Give back the full listing verbatim, apart from its images.

-------- Data

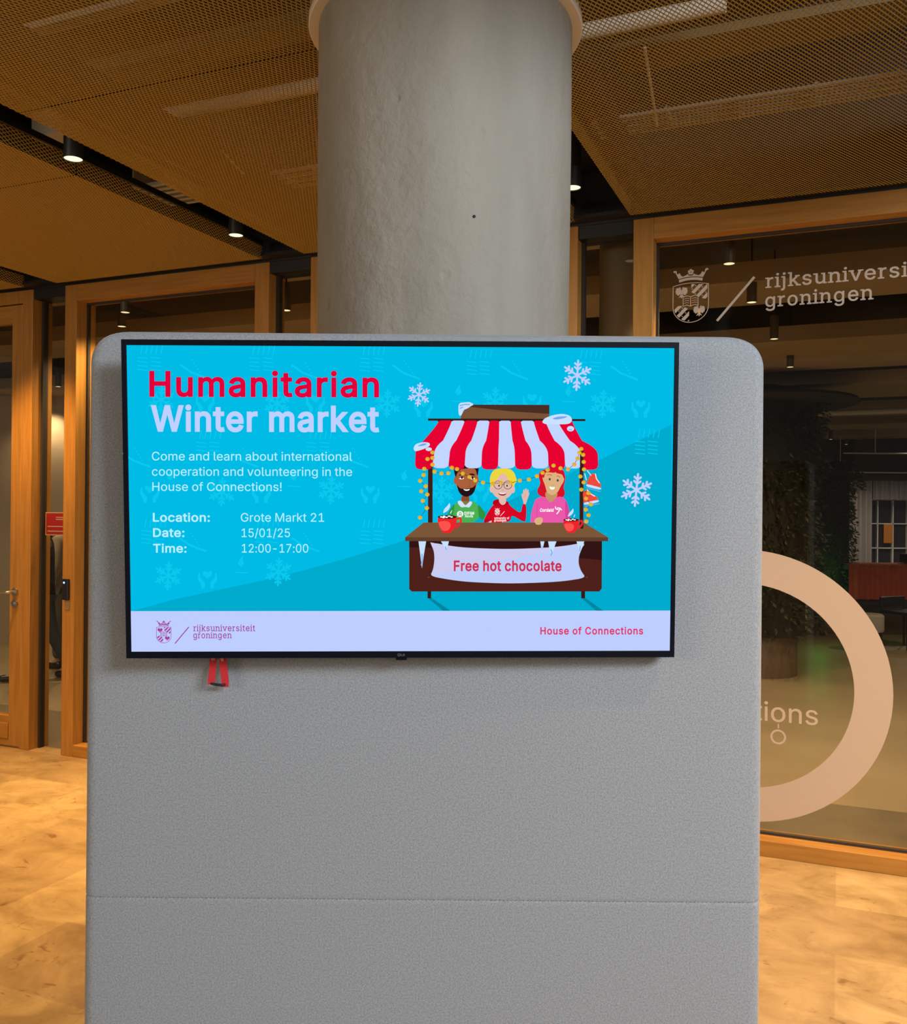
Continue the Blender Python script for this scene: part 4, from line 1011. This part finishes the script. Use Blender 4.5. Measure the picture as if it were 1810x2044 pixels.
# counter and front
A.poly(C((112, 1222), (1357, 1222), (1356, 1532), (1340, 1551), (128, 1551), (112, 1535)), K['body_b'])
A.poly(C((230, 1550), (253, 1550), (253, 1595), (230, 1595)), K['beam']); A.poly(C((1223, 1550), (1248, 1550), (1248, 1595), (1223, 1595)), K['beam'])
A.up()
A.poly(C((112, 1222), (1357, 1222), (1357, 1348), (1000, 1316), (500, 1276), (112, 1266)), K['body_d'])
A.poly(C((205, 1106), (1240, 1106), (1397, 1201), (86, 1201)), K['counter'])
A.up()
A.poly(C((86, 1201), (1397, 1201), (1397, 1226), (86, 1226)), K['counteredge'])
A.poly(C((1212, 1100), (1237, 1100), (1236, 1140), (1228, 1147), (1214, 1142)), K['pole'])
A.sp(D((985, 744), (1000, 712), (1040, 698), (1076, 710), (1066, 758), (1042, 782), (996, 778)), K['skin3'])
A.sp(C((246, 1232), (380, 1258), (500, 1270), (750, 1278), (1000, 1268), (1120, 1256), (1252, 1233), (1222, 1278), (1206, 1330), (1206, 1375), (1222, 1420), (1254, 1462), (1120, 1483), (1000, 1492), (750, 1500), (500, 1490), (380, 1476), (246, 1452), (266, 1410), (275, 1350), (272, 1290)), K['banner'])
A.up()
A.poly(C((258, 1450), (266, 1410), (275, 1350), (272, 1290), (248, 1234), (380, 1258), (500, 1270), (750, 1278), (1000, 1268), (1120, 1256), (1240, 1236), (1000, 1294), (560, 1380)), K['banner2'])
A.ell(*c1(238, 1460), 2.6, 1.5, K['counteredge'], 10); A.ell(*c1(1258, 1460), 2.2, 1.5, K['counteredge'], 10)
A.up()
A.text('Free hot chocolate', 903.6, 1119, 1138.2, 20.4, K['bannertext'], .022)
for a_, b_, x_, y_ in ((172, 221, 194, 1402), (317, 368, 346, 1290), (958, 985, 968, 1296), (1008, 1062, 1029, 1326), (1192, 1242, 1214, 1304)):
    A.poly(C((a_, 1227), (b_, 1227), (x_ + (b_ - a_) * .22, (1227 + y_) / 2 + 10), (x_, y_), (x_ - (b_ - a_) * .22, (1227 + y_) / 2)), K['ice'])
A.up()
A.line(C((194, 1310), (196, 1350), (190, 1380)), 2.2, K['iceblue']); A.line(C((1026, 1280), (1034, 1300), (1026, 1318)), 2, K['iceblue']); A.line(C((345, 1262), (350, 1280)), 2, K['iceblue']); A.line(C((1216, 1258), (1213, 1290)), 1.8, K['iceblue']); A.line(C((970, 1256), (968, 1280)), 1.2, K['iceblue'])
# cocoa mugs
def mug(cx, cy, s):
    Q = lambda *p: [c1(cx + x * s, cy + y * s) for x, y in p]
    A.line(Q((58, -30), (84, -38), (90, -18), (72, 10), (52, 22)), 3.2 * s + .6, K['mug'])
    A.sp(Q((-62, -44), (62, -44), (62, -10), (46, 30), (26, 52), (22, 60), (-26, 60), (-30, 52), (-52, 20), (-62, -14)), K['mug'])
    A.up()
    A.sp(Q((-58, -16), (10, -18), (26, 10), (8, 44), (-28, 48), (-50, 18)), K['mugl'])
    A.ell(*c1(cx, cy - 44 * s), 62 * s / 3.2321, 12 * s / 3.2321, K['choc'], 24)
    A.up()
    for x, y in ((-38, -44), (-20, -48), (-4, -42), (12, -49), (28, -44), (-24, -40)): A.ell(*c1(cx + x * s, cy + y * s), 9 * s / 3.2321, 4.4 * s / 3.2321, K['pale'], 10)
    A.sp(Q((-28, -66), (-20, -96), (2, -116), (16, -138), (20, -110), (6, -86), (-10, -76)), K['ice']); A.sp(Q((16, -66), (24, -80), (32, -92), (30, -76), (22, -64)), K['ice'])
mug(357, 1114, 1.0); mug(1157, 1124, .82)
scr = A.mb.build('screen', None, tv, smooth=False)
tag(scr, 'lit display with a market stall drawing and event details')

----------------

Full output:
Continue the Blender Python script for this scene: part 4, from line 1011. This part finishes the script. Use Blender 4.5. Measure the picture as if it were 1810x2044 pixels.
# counter and front
A.poly(C((112, 1222), (1357, 1222), (1356, 1532), (1340, 1551), (128, 1551), (112, 1535)), K['body_b'])
A.poly(C((230, 1550), (253, 1550), (253, 1595), (230, 1595)), K['beam']); A.poly(C((1223, 1550), (1248, 1550), (1248, 1595), (1223, 1595)), K['beam'])
A.up()
A.poly(C((112, 1222), (1357, 1222), (1357, 1348), (1000, 1316), (500, 1276), (112, 1266)), K['body_d'])
A.poly(C((205, 1106), (1240, 1106), (1397, 1201), (86, 1201)), K['counter'])
A.up()
A.poly(C((86, 1201), (1397, 1201), (1397, 1226), (86, 1226)), K['counteredge'])
A.poly(C((1212, 1100), (1237, 1100), (1236, 1140), (1228, 1147), (1214, 1142)), K['pole'])
A.sp(D((985, 744), (1000, 712), (1040, 698), (1076, 710), (1066, 758), (1042, 782), (996, 778)), K['skin3'])
A.sp(C((246, 1232), (380, 1258), (500, 1270), (750, 1278), (1000, 1268), (1120, 1256), (1252, 1233), (1222, 1278), (1206, 1330), (1206, 1375), (1222, 1420), (1254, 1462), (1120, 1483), (1000, 1492), (750, 1500), (500, 1490), (380, 1476), (246, 1452), (266, 1410), (275, 1350), (272, 1290)), K['banner'])
A.up()
A.poly(C((258, 1450), (266, 1410), (275, 1350), (272, 1290), (248, 1234), (380, 1258), (500, 1270), (750, 1278), (1000, 1268), (1120, 1256), (1240, 1236), (1000, 1294), (560, 1380)), K['banner2'])
A.ell(*c1(238, 1460), 2.6, 1.5, K['counteredge'], 10); A.ell(*c1(1258, 1460), 2.2, 1.5, K['counteredge'], 10)
A.up()
A.text('Free hot chocolate', 903.6, 1119, 1138.2, 20.4, K['bannertext'], .022)
for a_, b_, x_, y_ in ((172, 221, 194, 1402), (317, 368, 346, 1290), (958, 985, 968, 1296), (1008, 1062, 1029, 1326), (1192, 1242, 1214, 1304)):
    A.poly(C((a_, 1227), (b_, 1227), (x_ + (b_ - a_) * .22, (1227 + y_) / 2 + 10), (x_, y_), (x_ - (b_ - a_) * .22, (1227 + y_) / 2)), K['ice'])
A.up()
A.line(C((194, 1310), (196, 1350), (190, 1380)), 2.2, K['iceblue']); A.line(C((1026, 1280), (1034, 1300), (1026, 1318)), 2, K['iceblue']); A.line(C((345, 1262), (350, 1280)), 2, K['iceblue']); A.line(C((1216, 1258), (1213, 1290)), 1.8, K['iceblue']); A.line(C((970, 1256), (968, 1280)), 1.2, K['iceblue'])
# cocoa mugs
def mug(cx, cy, s):
    Q = lambda *p: [c1(cx + x * s, cy + y * s) for x, y in p]
    A.line(Q((58, -30), (84, -38), (90, -18), (72, 10), (52, 22)), 3.2 * s + .6, K['mug'])
    A.sp(Q((-62, -44), (62, -44), (62, -10), (46, 30), (26, 52), (22, 60), (-26, 60), (-30, 52), (-52, 20), (-62, -14)), K['mug'])
    A.up()
    A.sp(Q((-58, -16), (10, -18), (26, 10), (8, 44), (-28, 48), (-50, 18)), K['mugl'])
    A.ell(*c1(cx, cy - 44 * s), 62 * s / 3.2321, 12 * s / 3.2321, K['choc'], 24)
    A.up()
    for x, y in ((-38, -44), (-20, -48), (-4, -42), (12, -49), (28, -44), (-24, -40)): A.ell(*c1(cx + x * s, cy + y * s), 9 * s / 3.2321, 4.4 * s / 3.2321, K['pale'], 10)
    A.sp(Q((-28, -66), (-20, -96), (2, -116), (16, -138), (20, -110), (6, -86), (-10, -76)), K['ice']); A.sp(Q((16, -66), (24, -80), (32, -92), (30, -76), (22, -64)), K['ice'])
mug(357, 1114, 1.0); mug(1157, 1124, .82)
scr = A.mb.build('screen', None, tv, smooth=False)
tag(scr, 'lit display with a market stall drawing and event details')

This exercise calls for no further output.